It's cold... really cold... I've got plenty of safe water but I'm down to my final energy bar and I've just used my last bandage... if I don't find some warmth soon, I'm going to die. Rather than work my way back to the cabin I spotted ten minutes ago and risk freezing to death, I find some shelter from the wind by a rock and light a fire. Once I'm warm enough and my condition has improved, I'll be able to continue my search for food. If I'm really lucky, the wind will die down and make things a little easier.
Luck is not on my side.
I hear a snarl behind me and turn to find the wolf that attacked me earlier has found me again. He attacks and I manage to beat him off with a pry bar but as he runs off into the woods I realise it's too late... I'm bleeding heavily and I don't have enough time to craft any bandages. My vision blurs and then fades as I bleed out and die.
This sort of thing will happen a lot in The Long Dark; it's a game about bad choices and you will die... it's just a question of when!
The world has suffered a geomagnetic disaster, wiping out all technology, causing you to crash your plane into Canada's harsh Northern Wilderness. Your goal is simple... survive. With food and water being scarce, freezing weather and rather unfriendly wildlife, however, that it's going to be easy.

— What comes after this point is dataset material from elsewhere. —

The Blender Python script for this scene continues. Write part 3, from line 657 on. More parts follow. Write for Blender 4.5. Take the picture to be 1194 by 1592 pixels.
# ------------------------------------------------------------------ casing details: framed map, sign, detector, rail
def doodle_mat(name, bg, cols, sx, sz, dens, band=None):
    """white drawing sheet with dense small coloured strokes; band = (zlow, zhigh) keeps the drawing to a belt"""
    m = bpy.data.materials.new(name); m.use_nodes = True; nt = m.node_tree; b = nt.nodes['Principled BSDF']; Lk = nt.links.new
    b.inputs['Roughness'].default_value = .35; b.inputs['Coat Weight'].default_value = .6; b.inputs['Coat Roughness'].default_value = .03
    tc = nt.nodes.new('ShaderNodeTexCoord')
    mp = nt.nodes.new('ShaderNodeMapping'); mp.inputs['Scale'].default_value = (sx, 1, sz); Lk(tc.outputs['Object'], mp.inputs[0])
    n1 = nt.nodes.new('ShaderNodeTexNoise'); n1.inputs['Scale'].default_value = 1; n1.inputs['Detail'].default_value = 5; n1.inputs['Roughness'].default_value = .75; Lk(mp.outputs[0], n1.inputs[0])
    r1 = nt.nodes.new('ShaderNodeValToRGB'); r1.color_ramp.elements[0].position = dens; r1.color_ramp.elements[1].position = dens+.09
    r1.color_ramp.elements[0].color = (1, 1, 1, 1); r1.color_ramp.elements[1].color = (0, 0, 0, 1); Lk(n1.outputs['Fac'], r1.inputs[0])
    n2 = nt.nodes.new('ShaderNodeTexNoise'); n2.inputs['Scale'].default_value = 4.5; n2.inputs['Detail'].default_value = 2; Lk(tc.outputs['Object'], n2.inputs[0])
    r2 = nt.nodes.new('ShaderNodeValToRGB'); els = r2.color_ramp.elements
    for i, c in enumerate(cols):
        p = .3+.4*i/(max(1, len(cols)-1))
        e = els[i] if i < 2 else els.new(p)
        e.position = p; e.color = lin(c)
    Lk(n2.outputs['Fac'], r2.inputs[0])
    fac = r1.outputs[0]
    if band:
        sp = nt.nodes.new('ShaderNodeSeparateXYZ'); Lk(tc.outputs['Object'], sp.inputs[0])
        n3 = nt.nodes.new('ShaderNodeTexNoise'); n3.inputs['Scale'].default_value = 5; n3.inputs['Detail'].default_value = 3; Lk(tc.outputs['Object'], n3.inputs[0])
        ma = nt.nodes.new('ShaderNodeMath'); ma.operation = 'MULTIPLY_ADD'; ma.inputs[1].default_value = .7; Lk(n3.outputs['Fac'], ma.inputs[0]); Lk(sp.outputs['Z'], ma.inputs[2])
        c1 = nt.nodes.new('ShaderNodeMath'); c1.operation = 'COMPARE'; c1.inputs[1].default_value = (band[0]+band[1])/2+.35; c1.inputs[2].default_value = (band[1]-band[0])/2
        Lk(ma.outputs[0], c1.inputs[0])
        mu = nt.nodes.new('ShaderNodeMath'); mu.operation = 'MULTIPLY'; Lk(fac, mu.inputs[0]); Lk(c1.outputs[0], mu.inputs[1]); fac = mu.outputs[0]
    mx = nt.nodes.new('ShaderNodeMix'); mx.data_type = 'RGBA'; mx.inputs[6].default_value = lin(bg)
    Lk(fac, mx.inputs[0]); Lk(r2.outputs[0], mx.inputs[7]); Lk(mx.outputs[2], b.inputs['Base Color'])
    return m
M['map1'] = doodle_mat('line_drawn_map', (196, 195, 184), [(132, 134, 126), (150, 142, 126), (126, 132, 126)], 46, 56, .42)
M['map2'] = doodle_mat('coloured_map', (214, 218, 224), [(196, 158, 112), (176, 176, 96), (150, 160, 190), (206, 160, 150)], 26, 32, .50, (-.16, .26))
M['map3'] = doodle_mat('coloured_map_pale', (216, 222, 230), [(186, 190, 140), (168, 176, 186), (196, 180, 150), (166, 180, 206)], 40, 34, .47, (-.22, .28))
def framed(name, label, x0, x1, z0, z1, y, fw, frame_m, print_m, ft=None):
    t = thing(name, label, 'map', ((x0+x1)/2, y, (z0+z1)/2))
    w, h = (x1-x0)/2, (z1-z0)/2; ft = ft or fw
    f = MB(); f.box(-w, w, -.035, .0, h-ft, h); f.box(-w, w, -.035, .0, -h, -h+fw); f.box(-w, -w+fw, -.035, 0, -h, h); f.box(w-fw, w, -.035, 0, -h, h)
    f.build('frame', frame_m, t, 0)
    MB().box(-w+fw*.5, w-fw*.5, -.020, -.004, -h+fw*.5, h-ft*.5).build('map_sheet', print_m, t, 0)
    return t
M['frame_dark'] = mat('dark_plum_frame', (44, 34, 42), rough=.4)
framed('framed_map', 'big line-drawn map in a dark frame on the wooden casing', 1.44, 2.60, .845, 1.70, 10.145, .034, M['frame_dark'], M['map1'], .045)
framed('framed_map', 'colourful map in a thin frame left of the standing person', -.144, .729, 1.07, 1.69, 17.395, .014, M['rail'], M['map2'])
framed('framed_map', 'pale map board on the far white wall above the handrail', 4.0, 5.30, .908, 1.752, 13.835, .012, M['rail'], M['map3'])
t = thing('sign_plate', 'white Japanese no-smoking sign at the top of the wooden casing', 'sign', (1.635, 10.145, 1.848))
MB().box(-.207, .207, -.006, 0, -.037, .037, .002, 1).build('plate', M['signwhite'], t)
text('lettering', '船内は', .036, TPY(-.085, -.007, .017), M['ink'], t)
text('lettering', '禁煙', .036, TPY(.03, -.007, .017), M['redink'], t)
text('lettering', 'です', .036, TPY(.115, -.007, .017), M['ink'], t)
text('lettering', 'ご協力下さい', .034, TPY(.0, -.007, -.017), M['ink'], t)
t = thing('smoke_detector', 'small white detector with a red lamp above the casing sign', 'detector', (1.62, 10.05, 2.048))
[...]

There are a LOT of survival games out there at the moment, it's definitely a popular genre, but where a lot of them have focused on multiplayer (and zombies... so many zombies), this one stands out.
For a start it really is about survival. Your main enemies are things like starvation, dehydration and (my own personal nemesis) hypothermia. The wolves are hungry and vicious, but can be avoided if you're careful. Fighting them is possible, with success dependent on your equipment, condition and ability to mash your mouse buttons. Sometimes it's easier and safer to throw a lit flare at them and then run in the opposite direction.
You'll spend most of your time, moving from shelter to shelter, whether it's a log cabin or a fishing hut, rummaging through drawers and cupboards to scavange whatever supplies you can find. Occassionally you'll stumble across the body of someone that has succumbed to the wilderness and the items on or around them will sometime aid your plight.
While there is limited crafting like snares and fishing lines, you're not going to be building your own house or weapons. Tools have to be found; equipment and clothing repaired and maintained. If you're lucky, you might even find a rifle... and if you're really lucky, some ammo as well.
The art style is beautiful. It's like playing a painting, or a well drawn graphic novel, and the use of lighting only improves the situation. The interior of an unlit cabin 'feels' cold until you light a stove or lantern, giving everything a warming glow.
Being early access, not everything is currently in the game. As things currently stand the story mode is missing so you can only play the Sandbox mode. Combat, although not really the point of the game, feels a little too jarring to me (although that may be the point) with you having to mash the left mouse button to build up your attack before using the right mouse button to unleash it.
This hasn't stopped the game selling more that 250,000 copies since it released on Steam's early access back in September last year and getting an overwhelming number of positive reviews.
Hinterland Games have created something compelling and rather special.